De ce qui filtre à ce jour du futur texte, ces autorisations de nuit viseraient les actes de terrorisme. Sauf que, à ce jour, les dites infractions (citées aux articles 421-1 et  suivants du Code de Procédure Pénale) sont déjà concernées par les exceptions autorisées.

Mise à jour 17h40... 

Quoi qu'il en soit, ces dispositions n'ayant jamais "fuité" jusqu'alors, il est probable qu'il s'agisse en fait d'un retour d'experience faisant suite aux derniers attentats. Et c'est précisément de ce que l'on peut retenir de la proposition de loi déposée au Sénat.

En effet, le premier article vise à prolonger la durée de flagrance (ce qui suppose des pouvoirs quelque peu étendus, par rapport à une enquête préliminaire) d'une semaine supplémentaire. L'on se souvient qu'à partir du vendredi 13 novembre, il aura fallu deux semaines complètes afin de comprendre que le danger "tout immédiat" semblait écarté. Et c'est précisément la durée de la flagrance.

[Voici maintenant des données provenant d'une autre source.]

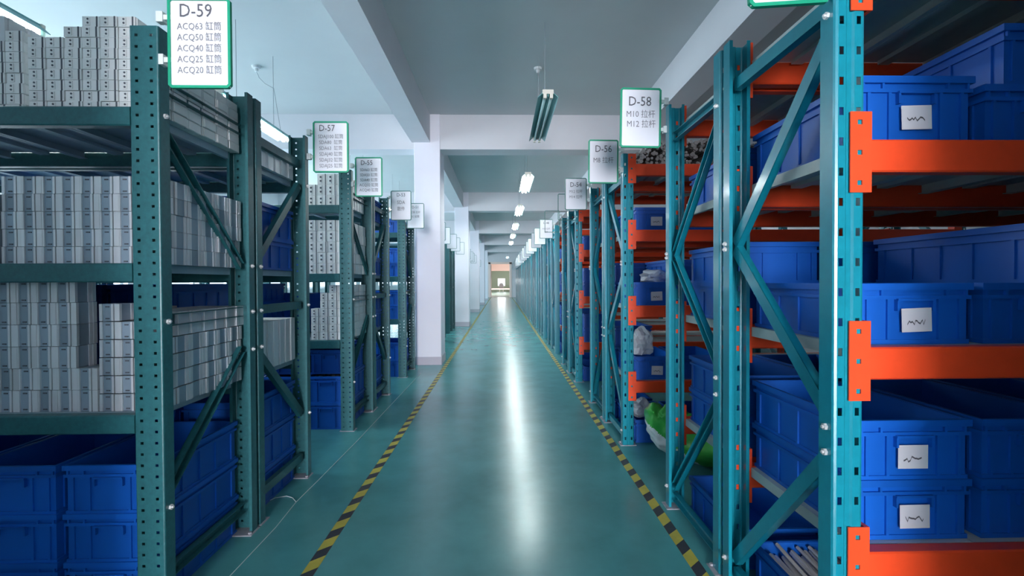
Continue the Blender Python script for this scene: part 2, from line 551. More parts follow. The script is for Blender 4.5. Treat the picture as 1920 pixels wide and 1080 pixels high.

L'article 2 de ce texte vise à ce que les perquisitions, en préliminaire, puissent se dérouler "dans les mêmes conditions que pour les enquête de flagrance". De ce que je comprend, cela pourrait signifier qu'il n'y aurait nul besoin de l'assentiment de l'occupant des lieux. Dans le cadre d'infractions liées au terrorisme.

La suite du texte semble quelque peu "fourre-tout", tant les domaines diffèrent, même si le terrorisme reste très central. Est ainsi crée un parquet traitant exclusivement de la cybercriminalité, Mais aussi, notamment, la possibilité de placer en rétention de sûreté, une personne ayant été condamnée pour terrorisme. Ou encore la décentralisation de l'application des peines, pour les infractions liées d'apologie et provocation au terrorisme.

Pour le sujet qui nous occupait ce jour, donc... inutile de crier au loup. Il n'est pas là.